PROBLEM DESCRIPTION |
Repeat exactly what appears from the opening line of the listing to the line with "return (u, y - h_, z)", inclusive.
** Start of MATERIAL SHOWN **
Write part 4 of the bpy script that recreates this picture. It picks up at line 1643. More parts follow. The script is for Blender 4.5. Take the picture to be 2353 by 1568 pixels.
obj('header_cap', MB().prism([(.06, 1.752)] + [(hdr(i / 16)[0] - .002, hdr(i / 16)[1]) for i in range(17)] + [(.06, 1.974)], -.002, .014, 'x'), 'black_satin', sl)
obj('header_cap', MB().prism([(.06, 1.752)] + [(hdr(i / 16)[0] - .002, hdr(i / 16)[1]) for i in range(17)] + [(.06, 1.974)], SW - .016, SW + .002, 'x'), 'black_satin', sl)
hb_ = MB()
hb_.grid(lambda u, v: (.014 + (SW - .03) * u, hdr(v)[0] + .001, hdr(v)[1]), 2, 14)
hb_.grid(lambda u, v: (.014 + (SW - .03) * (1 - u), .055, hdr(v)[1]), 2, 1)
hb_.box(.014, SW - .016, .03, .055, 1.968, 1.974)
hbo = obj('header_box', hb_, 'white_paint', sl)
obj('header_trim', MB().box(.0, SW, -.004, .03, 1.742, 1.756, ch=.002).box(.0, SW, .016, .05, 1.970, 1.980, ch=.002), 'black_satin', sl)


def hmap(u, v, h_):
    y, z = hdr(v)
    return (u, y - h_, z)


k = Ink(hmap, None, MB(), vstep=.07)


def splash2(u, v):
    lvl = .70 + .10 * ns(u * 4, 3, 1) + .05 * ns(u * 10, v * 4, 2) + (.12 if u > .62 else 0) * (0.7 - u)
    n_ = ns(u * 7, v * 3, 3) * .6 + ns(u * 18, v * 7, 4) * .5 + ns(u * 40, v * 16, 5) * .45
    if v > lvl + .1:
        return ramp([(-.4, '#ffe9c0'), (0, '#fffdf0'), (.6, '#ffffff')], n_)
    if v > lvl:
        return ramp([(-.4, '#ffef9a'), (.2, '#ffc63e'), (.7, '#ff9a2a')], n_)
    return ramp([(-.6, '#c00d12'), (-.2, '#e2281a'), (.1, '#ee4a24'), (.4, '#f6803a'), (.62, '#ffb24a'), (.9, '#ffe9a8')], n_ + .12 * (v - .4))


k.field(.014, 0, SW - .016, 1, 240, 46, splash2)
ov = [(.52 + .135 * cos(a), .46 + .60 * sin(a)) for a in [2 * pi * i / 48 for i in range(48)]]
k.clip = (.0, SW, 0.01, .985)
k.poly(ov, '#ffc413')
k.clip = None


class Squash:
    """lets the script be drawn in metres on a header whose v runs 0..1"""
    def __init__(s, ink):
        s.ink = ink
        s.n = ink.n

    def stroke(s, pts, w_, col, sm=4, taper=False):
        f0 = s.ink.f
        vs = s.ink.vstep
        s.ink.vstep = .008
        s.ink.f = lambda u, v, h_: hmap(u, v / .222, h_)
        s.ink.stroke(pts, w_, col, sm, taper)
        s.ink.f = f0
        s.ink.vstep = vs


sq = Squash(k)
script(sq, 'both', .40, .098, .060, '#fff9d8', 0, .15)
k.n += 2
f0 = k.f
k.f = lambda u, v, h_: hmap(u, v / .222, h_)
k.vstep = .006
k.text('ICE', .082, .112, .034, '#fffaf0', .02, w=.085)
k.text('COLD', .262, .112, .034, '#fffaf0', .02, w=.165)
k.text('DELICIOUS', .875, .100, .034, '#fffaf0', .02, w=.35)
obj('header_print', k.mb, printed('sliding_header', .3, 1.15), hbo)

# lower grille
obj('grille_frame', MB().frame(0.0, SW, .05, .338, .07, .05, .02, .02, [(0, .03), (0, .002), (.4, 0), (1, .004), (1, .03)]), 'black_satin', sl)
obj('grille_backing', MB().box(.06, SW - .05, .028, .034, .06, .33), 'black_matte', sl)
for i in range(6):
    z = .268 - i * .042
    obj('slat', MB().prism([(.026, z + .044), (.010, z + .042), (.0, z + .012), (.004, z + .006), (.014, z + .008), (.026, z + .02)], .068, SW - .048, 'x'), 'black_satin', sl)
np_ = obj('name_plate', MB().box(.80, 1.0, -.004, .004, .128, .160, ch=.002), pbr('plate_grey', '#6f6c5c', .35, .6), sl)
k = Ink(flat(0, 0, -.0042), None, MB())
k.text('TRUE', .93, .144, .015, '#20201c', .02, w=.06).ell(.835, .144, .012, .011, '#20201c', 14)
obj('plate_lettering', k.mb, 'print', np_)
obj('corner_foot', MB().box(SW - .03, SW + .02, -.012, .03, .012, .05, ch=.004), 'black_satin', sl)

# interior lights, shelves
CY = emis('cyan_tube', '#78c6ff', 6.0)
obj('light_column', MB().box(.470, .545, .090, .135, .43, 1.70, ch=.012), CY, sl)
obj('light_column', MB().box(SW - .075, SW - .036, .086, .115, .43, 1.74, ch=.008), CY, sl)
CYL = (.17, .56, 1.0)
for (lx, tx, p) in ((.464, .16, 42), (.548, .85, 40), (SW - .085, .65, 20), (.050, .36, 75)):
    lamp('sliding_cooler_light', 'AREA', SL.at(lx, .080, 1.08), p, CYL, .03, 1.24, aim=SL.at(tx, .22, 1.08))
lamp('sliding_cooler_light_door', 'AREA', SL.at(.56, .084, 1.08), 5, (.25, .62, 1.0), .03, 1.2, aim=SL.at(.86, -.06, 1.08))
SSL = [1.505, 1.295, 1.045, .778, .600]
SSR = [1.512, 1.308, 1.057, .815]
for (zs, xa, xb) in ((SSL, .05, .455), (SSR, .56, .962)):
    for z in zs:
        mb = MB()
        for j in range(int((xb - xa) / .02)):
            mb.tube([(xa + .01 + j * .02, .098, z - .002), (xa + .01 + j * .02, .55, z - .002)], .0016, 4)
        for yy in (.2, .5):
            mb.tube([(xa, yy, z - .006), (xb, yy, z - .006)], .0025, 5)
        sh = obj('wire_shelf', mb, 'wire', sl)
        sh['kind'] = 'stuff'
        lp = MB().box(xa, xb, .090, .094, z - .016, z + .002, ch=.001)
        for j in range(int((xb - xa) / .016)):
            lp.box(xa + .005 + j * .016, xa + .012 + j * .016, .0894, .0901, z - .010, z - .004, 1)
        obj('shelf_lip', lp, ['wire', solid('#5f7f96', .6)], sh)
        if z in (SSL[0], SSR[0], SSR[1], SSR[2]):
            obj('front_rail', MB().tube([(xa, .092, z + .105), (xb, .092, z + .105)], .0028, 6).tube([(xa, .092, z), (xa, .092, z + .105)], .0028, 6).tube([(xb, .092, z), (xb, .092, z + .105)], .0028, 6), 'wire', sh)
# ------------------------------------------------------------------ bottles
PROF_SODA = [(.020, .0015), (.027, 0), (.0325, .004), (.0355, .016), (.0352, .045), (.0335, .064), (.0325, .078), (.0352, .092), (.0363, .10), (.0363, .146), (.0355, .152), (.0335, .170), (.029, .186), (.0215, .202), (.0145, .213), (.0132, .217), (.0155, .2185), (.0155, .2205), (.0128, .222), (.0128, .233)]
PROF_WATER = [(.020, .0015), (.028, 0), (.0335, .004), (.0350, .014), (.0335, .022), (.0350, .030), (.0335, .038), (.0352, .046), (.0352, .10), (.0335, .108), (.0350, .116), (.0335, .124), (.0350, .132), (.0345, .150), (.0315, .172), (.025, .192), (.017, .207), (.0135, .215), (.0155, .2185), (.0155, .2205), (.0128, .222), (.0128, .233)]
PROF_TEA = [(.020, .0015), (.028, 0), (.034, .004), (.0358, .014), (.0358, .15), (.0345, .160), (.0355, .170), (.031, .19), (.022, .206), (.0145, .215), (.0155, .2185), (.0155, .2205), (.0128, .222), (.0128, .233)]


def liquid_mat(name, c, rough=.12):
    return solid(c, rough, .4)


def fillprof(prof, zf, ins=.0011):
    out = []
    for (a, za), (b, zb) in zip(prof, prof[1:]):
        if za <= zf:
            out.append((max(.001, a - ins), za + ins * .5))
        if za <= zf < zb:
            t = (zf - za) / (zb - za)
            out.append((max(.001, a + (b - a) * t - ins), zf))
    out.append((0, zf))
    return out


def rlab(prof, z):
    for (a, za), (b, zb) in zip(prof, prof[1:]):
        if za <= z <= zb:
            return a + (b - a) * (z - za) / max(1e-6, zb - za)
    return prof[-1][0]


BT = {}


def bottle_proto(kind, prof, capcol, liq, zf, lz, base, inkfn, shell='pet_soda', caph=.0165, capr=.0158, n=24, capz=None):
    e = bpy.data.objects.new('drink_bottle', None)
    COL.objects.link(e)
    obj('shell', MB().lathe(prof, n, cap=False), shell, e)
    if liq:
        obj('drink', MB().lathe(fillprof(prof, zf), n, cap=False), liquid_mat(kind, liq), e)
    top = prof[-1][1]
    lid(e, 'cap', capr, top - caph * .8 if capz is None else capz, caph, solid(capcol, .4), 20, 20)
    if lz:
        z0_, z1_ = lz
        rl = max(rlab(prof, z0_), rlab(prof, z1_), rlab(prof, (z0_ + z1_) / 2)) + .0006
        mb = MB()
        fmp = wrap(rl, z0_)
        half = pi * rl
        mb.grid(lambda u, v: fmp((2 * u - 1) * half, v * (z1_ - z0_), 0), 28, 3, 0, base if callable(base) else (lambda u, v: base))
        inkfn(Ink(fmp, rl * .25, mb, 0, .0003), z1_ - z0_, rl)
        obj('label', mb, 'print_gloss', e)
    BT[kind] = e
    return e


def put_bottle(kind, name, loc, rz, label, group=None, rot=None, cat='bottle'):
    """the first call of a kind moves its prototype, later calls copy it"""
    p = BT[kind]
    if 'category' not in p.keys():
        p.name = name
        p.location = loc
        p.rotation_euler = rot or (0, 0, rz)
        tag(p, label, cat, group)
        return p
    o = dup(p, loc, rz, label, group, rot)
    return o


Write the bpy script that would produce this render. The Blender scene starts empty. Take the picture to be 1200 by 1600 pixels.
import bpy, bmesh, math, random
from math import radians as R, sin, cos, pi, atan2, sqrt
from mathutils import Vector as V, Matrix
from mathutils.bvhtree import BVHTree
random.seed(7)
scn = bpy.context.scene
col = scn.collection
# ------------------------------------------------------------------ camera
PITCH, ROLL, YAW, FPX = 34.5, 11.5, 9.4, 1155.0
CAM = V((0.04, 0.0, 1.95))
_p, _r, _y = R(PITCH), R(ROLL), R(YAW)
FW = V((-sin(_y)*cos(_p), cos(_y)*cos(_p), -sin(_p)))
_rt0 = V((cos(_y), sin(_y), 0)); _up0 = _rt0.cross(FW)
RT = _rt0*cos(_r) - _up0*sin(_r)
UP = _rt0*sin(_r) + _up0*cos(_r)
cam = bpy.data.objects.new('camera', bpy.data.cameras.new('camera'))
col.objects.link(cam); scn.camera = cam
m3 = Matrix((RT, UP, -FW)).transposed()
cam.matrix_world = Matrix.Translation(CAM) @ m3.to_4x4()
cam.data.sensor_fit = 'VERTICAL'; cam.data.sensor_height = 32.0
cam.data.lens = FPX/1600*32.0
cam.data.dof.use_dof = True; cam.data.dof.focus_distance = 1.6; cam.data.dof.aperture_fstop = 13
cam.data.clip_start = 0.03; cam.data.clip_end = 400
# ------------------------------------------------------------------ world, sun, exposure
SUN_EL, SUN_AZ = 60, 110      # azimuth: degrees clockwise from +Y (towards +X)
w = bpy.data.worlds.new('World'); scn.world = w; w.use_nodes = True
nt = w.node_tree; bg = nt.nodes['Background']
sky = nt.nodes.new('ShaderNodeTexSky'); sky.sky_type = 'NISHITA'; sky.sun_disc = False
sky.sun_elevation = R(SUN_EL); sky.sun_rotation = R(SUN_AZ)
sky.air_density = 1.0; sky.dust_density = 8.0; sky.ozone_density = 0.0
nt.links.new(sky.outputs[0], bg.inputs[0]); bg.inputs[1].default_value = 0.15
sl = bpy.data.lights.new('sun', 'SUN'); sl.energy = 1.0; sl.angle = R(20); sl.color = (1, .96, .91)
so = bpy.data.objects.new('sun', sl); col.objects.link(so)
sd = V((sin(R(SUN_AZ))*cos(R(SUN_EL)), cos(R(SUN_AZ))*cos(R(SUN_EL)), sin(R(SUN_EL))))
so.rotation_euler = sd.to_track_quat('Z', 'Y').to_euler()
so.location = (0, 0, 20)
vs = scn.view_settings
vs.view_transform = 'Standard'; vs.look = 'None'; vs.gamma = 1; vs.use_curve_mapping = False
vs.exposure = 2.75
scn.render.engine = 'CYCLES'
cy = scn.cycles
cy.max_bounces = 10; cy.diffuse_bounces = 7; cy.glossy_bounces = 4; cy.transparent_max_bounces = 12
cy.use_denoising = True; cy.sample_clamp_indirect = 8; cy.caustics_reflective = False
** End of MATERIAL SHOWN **
SOLUTION |
Write part 4 of the bpy script that recreates this picture. It picks up at line 1643. More parts follow. The script is for Blender 4.5. Take the picture to be 2353 by 1568 pixels.
obj('header_cap', MB().prism([(.06, 1.752)] + [(hdr(i / 16)[0] - .002, hdr(i / 16)[1]) for i in range(17)] + [(.06, 1.974)], -.002, .014, 'x'), 'black_satin', sl)
obj('header_cap', MB().prism([(.06, 1.752)] + [(hdr(i / 16)[0] - .002, hdr(i / 16)[1]) for i in range(17)] + [(.06, 1.974)], SW - .016, SW + .002, 'x'), 'black_satin', sl)
hb_ = MB()
hb_.grid(lambda u, v: (.014 + (SW - .03) * u, hdr(v)[0] + .001, hdr(v)[1]), 2, 14)
hb_.grid(lambda u, v: (.014 + (SW - .03) * (1 - u), .055, hdr(v)[1]), 2, 1)
hb_.box(.014, SW - .016, .03, .055, 1.968, 1.974)
hbo = obj('header_box', hb_, 'white_paint', sl)
obj('header_trim', MB().box(.0, SW, -.004, .03, 1.742, 1.756, ch=.002).box(.0, SW, .016, .05, 1.970, 1.980, ch=.002), 'black_satin', sl)


def hmap(u, v, h_):
    y, z = hdr(v)
    return (u, y - h_, z)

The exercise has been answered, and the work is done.